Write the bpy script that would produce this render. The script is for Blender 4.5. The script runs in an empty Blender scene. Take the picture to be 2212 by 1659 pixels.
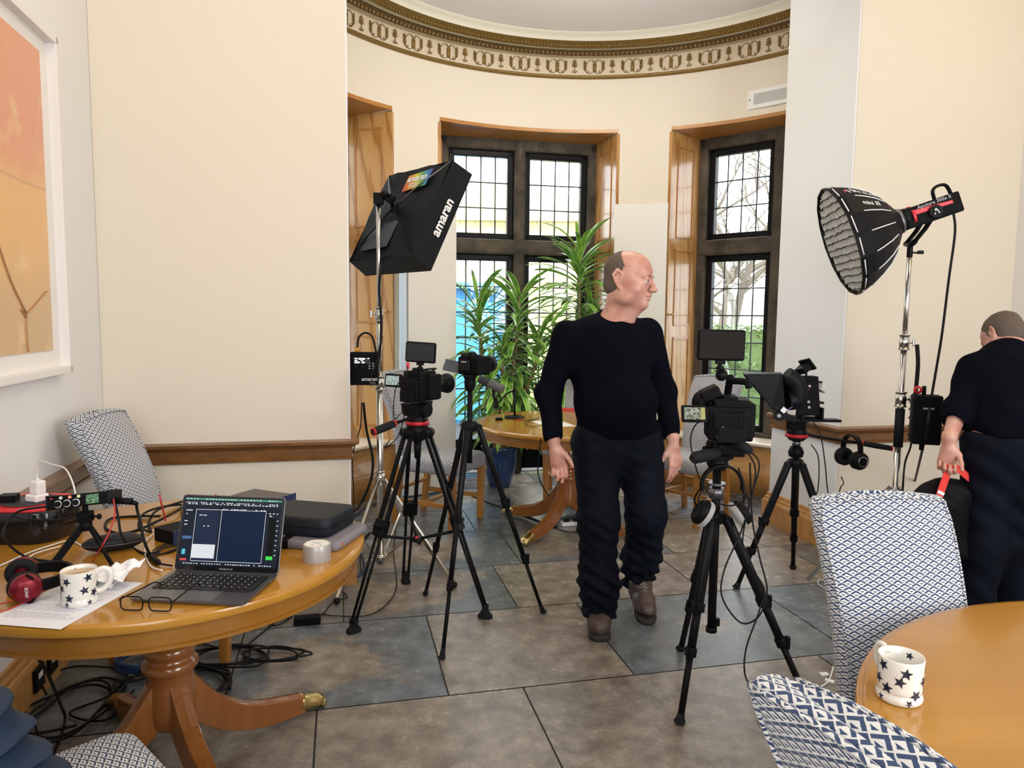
import bpy, bmesh, math, random
import numpy as np
from mathutils import Vector, Matrix, noise
random.seed(7)
R = math.radians
sc = bpy.context.scene
col = sc.collection
# ------------------------------------------------------------------ camera
CAM_H, CAM_F, PITCH, ROLL = 1.48, 1560.0, 5.27, 0.011
_p = R(PITCH)
_fw = Vector((0, math.cos(_p), -math.sin(_p)))
_rt0 = Vector((1, 0, 0)); _up0 = _rt0.cross(_fw)
_rt = math.cos(ROLL) * _rt0 + math.sin(ROLL) * _up0
_up = -math.sin(ROLL) * _rt0 + math.cos(ROLL) * _up0
cam = bpy.data.objects.new('camera', bpy.data.cameras.new('camera')); col.objects.link(cam)
cam.data.sensor_width = 36; cam.data.lens = CAM_F / 2212 * 36; cam.data.clip_start = .05; cam.data.clip_end = 200
cam.matrix_world = Matrix.Translation((0, 0, CAM_H)) @ Matrix((_rt, _up, -_fw)).transposed().to_4x4()
sc.camera = cam
# ------------------------------------------------------------------ view, world, lights
sc.view_settings.view_transform = 'Standard'; sc.view_settings.look = 'None'
sc.view_settings.gamma = 1; sc.view_settings.use_curve_mapping = False
sc.view_settings.exposure = 0.32
w = bpy.data.worlds.new('World'); sc.world = w; w.use_nodes = True
nt = w.node_tree; nt.nodes.clear()
wo = nt.nodes.new('ShaderNodeOutputWorld'); wb = nt.nodes.new('ShaderNodeBackground')
wb.inputs[0].default_value = (0.93, 0.965, 1.0, 1); wb.inputs[1].default_value = 5.5
nt.links.new(wb.outputs[0], wo.inputs[0])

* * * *

» PROBLEM TO SOLVE
Quote the preceding listing precisely and completely, omitting its images.

» RESPONSE FOR THIS EXERCISE
Write the bpy script that would produce this render. The script is for Blender 4.5. The script runs in an empty Blender scene. Take the picture to be 2212 by 1659 pixels.
import bpy, bmesh, math, random
import numpy as np
from mathutils import Vector, Matrix, noise
random.seed(7)
R = math.radians
sc = bpy.context.scene
col = sc.collection
# ------------------------------------------------------------------ camera
CAM_H, CAM_F, PITCH, ROLL = 1.48, 1560.0, 5.27, 0.011
_p = R(PITCH)
_fw = Vector((0, math.cos(_p), -math.sin(_p)))
_rt0 = Vector((1, 0, 0)); _up0 = _rt0.cross(_fw)
_rt = math.cos(ROLL) * _rt0 + math.sin(ROLL) * _up0
_up = -math.sin(ROLL) * _rt0 + math.cos(ROLL) * _up0
cam = bpy.data.objects.new('camera', bpy.data.cameras.new('camera')); col.objects.link(cam)
cam.data.sensor_width = 36; cam.data.lens = CAM_F / 2212 * 36; cam.data.clip_start = .05; cam.data.clip_end = 200
cam.matrix_world = Matrix.Translation((0, 0, CAM_H)) @ Matrix((_rt, _up, -_fw)).transposed().to_4x4()
sc.camera = cam
# ------------------------------------------------------------------ view, world, lights
sc.view_settings.view_transform = 'Standard'; sc.view_settings.look = 'None'
sc.view_settings.gamma = 1; sc.view_settings.use_curve_mapping = False
sc.view_settings.exposure = 0.32
w = bpy.data.worlds.new('World'); sc.world = w; w.use_nodes = True
nt = w.node_tree; nt.nodes.clear()
wo = nt.nodes.new('ShaderNodeOutputWorld'); wb = nt.nodes.new('ShaderNodeBackground')
wb.inputs[0].default_value = (0.93, 0.965, 1.0, 1); wb.inputs[1].default_value = 5.5
nt.links.new(wb.outputs[0], wo.inputs[0])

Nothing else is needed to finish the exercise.